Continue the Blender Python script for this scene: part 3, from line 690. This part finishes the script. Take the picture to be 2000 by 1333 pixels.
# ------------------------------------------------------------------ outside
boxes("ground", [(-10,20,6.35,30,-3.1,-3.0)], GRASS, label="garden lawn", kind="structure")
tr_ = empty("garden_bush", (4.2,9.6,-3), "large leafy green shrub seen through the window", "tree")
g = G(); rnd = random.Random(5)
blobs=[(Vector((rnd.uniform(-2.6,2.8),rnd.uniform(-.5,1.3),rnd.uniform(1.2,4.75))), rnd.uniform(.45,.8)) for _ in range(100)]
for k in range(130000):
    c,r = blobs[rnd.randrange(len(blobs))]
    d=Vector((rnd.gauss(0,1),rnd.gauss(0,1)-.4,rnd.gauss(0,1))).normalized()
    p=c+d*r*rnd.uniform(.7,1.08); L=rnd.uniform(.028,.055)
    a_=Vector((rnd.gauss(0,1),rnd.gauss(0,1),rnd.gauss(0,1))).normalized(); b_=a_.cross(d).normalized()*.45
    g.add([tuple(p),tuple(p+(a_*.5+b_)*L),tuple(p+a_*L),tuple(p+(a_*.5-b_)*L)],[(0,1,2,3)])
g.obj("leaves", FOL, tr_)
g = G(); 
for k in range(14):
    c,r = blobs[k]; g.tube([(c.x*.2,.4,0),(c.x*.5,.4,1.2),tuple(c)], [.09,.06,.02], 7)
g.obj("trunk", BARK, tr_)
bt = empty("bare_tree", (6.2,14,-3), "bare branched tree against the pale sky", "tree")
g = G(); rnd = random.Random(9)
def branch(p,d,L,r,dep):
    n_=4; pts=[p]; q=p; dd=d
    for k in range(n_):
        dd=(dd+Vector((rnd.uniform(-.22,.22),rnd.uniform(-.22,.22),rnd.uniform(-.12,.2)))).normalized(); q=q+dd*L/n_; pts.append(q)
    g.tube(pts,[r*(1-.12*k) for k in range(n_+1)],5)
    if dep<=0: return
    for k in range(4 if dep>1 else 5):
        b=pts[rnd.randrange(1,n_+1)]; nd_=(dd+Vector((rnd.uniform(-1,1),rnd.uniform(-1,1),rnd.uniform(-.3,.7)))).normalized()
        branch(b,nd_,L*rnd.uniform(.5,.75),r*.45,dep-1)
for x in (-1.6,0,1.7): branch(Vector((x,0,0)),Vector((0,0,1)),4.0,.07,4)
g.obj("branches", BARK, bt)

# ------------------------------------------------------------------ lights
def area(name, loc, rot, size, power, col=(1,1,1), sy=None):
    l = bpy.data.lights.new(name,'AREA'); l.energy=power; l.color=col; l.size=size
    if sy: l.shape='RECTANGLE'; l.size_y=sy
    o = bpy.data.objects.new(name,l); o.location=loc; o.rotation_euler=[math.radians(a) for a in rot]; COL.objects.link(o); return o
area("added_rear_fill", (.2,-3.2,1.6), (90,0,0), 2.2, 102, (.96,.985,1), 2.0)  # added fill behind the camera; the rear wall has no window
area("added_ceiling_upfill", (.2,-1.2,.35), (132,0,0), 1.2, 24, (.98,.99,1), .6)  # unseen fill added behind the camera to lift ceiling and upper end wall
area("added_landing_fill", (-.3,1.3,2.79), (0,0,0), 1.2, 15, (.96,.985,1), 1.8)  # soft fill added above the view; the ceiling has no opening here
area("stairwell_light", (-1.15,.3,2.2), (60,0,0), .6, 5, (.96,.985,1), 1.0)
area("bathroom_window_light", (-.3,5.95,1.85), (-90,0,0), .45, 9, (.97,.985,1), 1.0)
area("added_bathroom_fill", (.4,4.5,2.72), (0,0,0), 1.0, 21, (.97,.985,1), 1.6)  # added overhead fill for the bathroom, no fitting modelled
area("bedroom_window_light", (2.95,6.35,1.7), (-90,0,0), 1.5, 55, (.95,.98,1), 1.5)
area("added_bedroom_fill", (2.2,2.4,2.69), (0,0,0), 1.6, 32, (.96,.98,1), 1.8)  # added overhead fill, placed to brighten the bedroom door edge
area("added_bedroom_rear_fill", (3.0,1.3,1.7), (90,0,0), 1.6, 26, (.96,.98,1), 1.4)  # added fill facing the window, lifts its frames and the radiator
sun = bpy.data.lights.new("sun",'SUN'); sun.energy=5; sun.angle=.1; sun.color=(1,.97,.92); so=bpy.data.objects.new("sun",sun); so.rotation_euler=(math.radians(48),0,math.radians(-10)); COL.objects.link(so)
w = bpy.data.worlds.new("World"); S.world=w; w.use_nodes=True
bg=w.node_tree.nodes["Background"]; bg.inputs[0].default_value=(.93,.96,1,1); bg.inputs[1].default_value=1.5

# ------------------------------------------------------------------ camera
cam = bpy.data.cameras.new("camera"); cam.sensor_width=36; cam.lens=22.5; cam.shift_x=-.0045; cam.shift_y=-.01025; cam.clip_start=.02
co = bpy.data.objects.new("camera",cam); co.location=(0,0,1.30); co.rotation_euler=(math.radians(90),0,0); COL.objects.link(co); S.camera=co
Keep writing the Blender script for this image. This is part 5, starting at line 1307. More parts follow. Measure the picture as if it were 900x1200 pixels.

::::

→ **Direction**: Reply with one number: the count of lines in the entries that include the word "part".

→ **Full output**: 2